The white-hot fury of members – both on the left of the party and self-described ‘moderates’ – in response to the content of the report, the sabotage of their work, the slander, the racism, the sexism, will not dissipate any time soon. The stubborn refusal of the most right-wing members of the party to even recognise the vile racism of the conspirators for what it is, instead portraying the conspirators as the victims, coupled with the delay tactics from the leadership will leave this wound to fester. Even on the NEC, the reports are that the right wing representatives attempted to pass off the abuse evidenced in the report as ‘normal politics’ and not worth disciplinary action. We can see here the hypocrisy of the right wing in their public observance of the strictest political correctness but when they think they are in private ‘amongst friends’ letting fly with the worst slander and abuse.
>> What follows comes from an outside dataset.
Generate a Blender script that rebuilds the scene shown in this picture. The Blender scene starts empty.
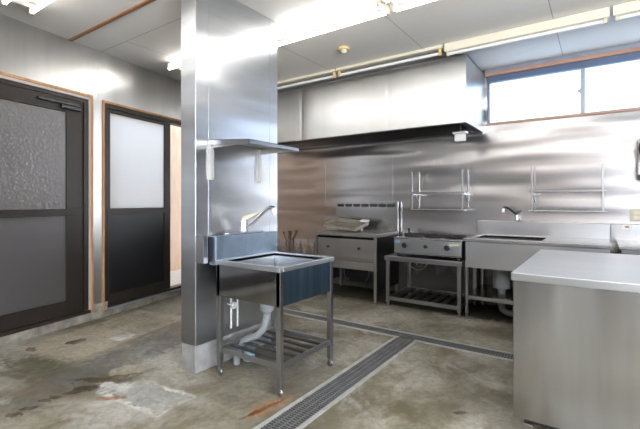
import bpy, math, random
from mathutils import Vector, Matrix
R = math.radians
random.seed(4)
sc = bpy.context.scene
COL = sc.collection

# ------------------------------------------------------------------ camera
cam_d = bpy.data.cameras.new('camera'); cam = bpy.data.objects.new('camera', cam_d); COL.objects.link(cam)
cam.location = (0, 0, 1.2); cam.rotation_euler = (R(90), 0, R(35))
cam_d.sensor_width = 36; cam_d.lens = 402 / 640 * 36
cam_d.shift_y = -12.5 / 640; cam_d.clip_start = 0.05
sc.camera = cam
# ------------------------------------------------------------------ sky, added fill lamps, exposure
w = bpy.data.worlds.new('sky'); sc.world = w; w.use_nodes = True
wn = w.node_tree.nodes; bg = wn['Background']
bg.inputs['Color'].default_value = (0.70, 0.84, 1.0, 1); bg.inputs['Strength'].default_value = 2.6
w.cycles.sampling_method = 'NONE'   # an even sky needs no importance map
def area(name, loc, direction, sx, sy, power, color):
    d = bpy.data.lights.new(name, 'AREA'); d.shape = 'RECTANGLE'; d.size = sx; d.size_y = sy; d.energy = power; d.color = color
    o = bpy.data.objects.new(name, d); COL.objects.link(o); o.location = loc
    o.rotation_euler = Vector(direction).to_track_quat('-Z', 'Y').to_euler(); return o
area('added_light_right', (3.45, -.65, 1.45), (-1, 0, 1.5), 3.0, 1.5, 480, (.90, .95, 1))  # added lamp outside an invented window, tilted up to brighten the ceiling
area('added_light_rear', (2.1, -2.8, 1.45), (-.2, 1, 1.5), 1.9, 1.5, 90, (.90, .95, 1))  # second added lamp, brightens the room from behind the camera
sc.view_settings.view_transform = 'Standard'; sc.view_settings.look = 'None'
sc.view_settings.exposure = 0.75; sc.view_settings.gamma = 1.0; sc.view_settings.use_curve_mapping = False
sc.cycles.use_adaptive_sampling = False; sc.cycles.blur_glossy = 1.0; sc.cycles.caustics_refractive = False; sc.cycles.caustics_reflective = False
sc.cycles.max_bounces = 10; sc.cycles.diffuse_bounces = 5; sc.cycles.glossy_bounces = 6; sc.cycles.sample_clamp_indirect = 6

# ------------------------------------------------------------------ materials
class NT:
    def __init__(s, name):
        s.m = bpy.data.materials.new(name); s.m.use_nodes = True
        s.t = s.m.node_tree; s.n = s.t.nodes; s.b = s.n['Principled BSDF']; s.tc = s.n.new('ShaderNodeTexCoord')
    def link(s, a, b): s.t.links.new(a, b)
    def set(s, **k):
        for key, v in k.items():
            i = s.b.inputs[key.replace('_', ' ')]
            if hasattr(v, 'is_linked'): s.link(v, i)
            else: i.default_value = v if not isinstance(v, tuple) or len(v) == 4 else (*v, 1)
        return s
    def mapping(s, scale=(1, 1, 1), loc=(0, 0, 0), rot=(0, 0, 0)):
        m = s.n.new('ShaderNodeMapping'); s.link(s.tc.outputs['Object'], m.inputs['Vector'])
        m.inputs['Scale'].default_value = scale; m.inputs['Location'].default_value = loc; m.inputs['Rotation'].default_value = rot
        return m.outputs['Vector']
    def noise(s, vec=None, scale=5, detail=4, rough=.55, dist=0):
        n = s.n.new('ShaderNodeTexNoise'); s.link(vec or s.mapping(), n.inputs['Vector'])
        n.inputs['Scale'].default_value = scale; n.inputs['Detail'].default_value = detail
        n.inputs['Roughness'].default_value = rough; n.inputs['Distortion'].default_value = dist
        return n.outputs['Fac']
    def ramp(s, fac, stops):
        r = s.n.new('ShaderNodeValToRGB'); s.link(fac, r.inputs['Fac']); e = r.color_ramp.elements
        while len(e) < len(stops): e.new(0.5)
        for el, (p, c) in zip(e, stops):
            el.position = p; el.color = c if isinstance(c, tuple) and len(c) == 4 else ((*c, 1) if isinstance(c, tuple) else (c, c, c, 1))
        return r.outputs['Color']
    def math(s, op, a, b=None, c=None, clamp=False):
        m = s.n.new('ShaderNodeMath'); m.operation = op; m.use_clamp = clamp
        for i, v in enumerate((a, b, c)):
            if v is None: continue
            if hasattr(v, 'is_linked'): s.link(v, m.inputs[i])
            else: m.inputs[i].default_value = v
        return m.outputs[0]
    def mix(s, fac, a, b, mode='MIX'):
        m = s.n.new('ShaderNodeMix'); m.data_type = 'RGBA'; m.blend_type = mode
        for i, v in ((0, fac), (6, a), (7, b)):
            if hasattr(v, 'is_linked'): s.link(v, m.inputs[i])
            else: m.inputs[i].default_value = v if not isinstance(v, tuple) else (*v, 1) if len(v) == 3 else v
        return m.outputs[2]
    def bump(s, h, strength=.2, distance=.01, normal=None):
        b = s.n.new('ShaderNodeBump'); s.link(h, b.inputs['Height'])
        b.inputs['Strength'].default_value = strength; b.inputs['Distance'].default_value = distance
        if normal: s.link(normal, b.inputs['Normal'])
        return b.outputs['Normal']
    def normal(s, n): s.link(n, s.b.inputs['Normal']); return s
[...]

Much the same goes for their recognition in public of the party’s left wing policies, but ‘amongst friends’ they despise every last letter of the policies put forward by the members. The reckoning for the right wing and the conspirators will come in time. In the meantime, we must reorganise and arm ourselves with the theory and ideas needed to prepare for a new offensive against the right wing, and to fully democratise the party and its structures.